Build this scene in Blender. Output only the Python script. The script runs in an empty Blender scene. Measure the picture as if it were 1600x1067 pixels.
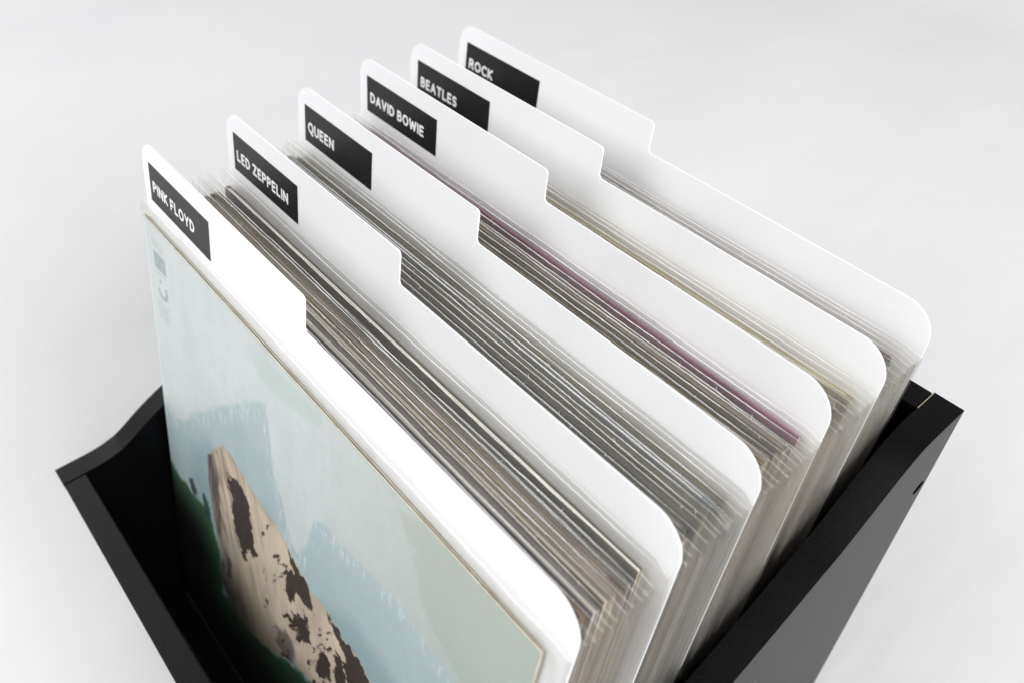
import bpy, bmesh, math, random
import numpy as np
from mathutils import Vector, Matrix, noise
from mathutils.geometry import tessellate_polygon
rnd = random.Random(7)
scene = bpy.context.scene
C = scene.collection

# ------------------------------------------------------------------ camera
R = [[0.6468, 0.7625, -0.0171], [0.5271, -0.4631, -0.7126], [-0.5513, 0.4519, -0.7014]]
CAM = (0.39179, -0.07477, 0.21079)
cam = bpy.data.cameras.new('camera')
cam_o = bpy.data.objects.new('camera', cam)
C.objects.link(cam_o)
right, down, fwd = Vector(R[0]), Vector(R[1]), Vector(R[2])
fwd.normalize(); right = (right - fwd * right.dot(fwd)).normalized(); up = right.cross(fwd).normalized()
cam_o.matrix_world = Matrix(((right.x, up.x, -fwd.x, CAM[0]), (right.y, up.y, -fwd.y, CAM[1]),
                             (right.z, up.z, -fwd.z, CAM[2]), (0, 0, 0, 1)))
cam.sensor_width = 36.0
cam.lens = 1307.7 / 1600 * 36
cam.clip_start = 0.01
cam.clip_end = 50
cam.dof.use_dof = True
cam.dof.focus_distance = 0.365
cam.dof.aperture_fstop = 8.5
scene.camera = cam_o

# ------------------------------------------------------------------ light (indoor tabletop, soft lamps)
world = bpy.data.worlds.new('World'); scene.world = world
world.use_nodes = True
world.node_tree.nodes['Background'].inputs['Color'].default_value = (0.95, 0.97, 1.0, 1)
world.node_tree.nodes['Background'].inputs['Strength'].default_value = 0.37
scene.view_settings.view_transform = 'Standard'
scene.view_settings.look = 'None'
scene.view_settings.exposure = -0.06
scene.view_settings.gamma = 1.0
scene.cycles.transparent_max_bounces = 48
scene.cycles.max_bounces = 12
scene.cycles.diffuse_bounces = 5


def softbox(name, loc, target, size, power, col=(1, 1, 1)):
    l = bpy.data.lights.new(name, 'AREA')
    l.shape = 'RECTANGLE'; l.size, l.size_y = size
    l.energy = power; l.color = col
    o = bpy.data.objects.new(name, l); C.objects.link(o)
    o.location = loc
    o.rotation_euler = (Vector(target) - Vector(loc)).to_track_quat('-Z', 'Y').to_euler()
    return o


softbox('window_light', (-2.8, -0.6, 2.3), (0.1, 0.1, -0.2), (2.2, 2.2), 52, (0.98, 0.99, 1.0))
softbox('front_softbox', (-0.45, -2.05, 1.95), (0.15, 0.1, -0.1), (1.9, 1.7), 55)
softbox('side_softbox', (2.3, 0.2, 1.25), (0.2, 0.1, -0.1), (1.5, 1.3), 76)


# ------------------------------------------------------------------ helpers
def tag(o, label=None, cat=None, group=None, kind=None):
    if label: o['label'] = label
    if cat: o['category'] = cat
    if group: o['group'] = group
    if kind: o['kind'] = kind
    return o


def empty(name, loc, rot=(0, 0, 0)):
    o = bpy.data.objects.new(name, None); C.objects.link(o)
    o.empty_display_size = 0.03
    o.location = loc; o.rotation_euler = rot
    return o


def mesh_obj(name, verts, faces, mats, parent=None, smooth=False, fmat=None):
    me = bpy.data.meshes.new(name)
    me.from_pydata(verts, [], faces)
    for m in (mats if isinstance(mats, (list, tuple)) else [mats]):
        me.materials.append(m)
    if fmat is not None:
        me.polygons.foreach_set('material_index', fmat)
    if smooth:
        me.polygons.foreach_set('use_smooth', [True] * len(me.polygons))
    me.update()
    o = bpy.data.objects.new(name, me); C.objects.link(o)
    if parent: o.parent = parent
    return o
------
[Exercise requirements] From the opening line of the listing above through the line bearing "C = scene.collection", repeat each line exactly. Drop every picture.

[Answer to this task]
Build this scene in Blender. Output only the Python script. The script runs in an empty Blender scene. Measure the picture as if it were 1600x1067 pixels.
import bpy, bmesh, math, random
import numpy as np
from mathutils import Vector, Matrix, noise
from mathutils.geometry import tessellate_polygon
rnd = random.Random(7)
scene = bpy.context.scene
C = scene.collection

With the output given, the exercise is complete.